Using a LoopPanel on Surface
As mentioned previously, the LoopPanel class also works well on Surface. Since it does not yet support ISurfaceScrollViewer, I have derived a custom SurfaceLoopingListBox control from LoopingListBox. This class adds drag support for Surface input devices (a.k.a., Contact devices).
If you are lucky enough to have access to a Surface computer, feel free to download the Surface LoopPanel Sample here. If you have the Surface SDK installed, you can also simply run this sample within the Surface Simulator.
There are a couple of enhancements that could make LoopPanel even more useful, including ScrollViewer support (via IScrollInfo) and UI virtualization (by deriving from VirtualizingPanel).
IScrollInfo and ISurfaceScrollInfo
At some point in the future, I will likely update LoopPanel to support IScrollInfo.
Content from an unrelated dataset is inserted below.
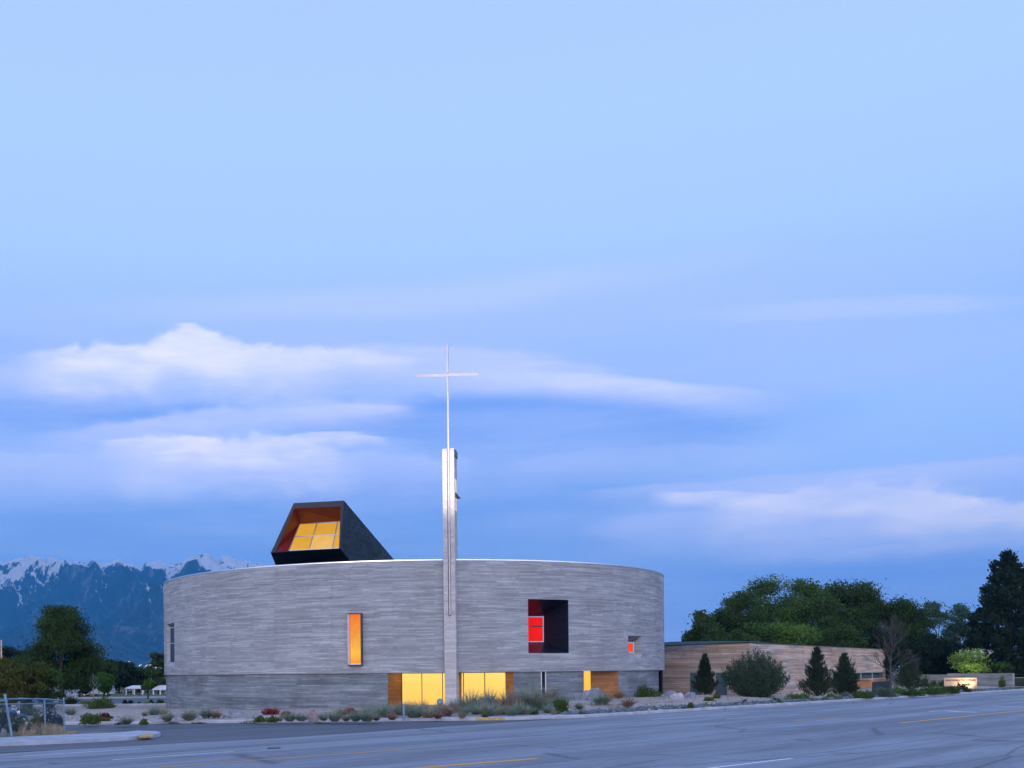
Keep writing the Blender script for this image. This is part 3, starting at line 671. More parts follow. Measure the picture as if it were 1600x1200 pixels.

I will also likely derive a new SurfaceLoopPanel class that implements the additional members of ISurfaceScrollInfo. These interfaces enable a clean separation between the panel and the controlling input element (the ScrollViewer or SurfaceScrollViewer). This should be a super simple upgrade, given the current LoopPanel design. I will certainly update this article with the new code, once the panel supports IScrollInfo and/or ISurfaceScrollInfo. 🙂
UI Virtualization
This panel is a very natural candidate for UI virtualization, since it already scrolls its children using logical units. (The Offset property can easily be thought of as a logical offset for the children.) In fact, I will likely use this panel as the basis for the upcoming ‘V’ is for Virtualization entry in this series, unless someone gives me a better idea.
I hope you find LoopPanel useful. As always, I welcome feedback and would love other ideas for improving the panel. If you find any scenarios where this panel does not meet your needs or where it simply misbehaves (a.k.a., bugs), please let me know!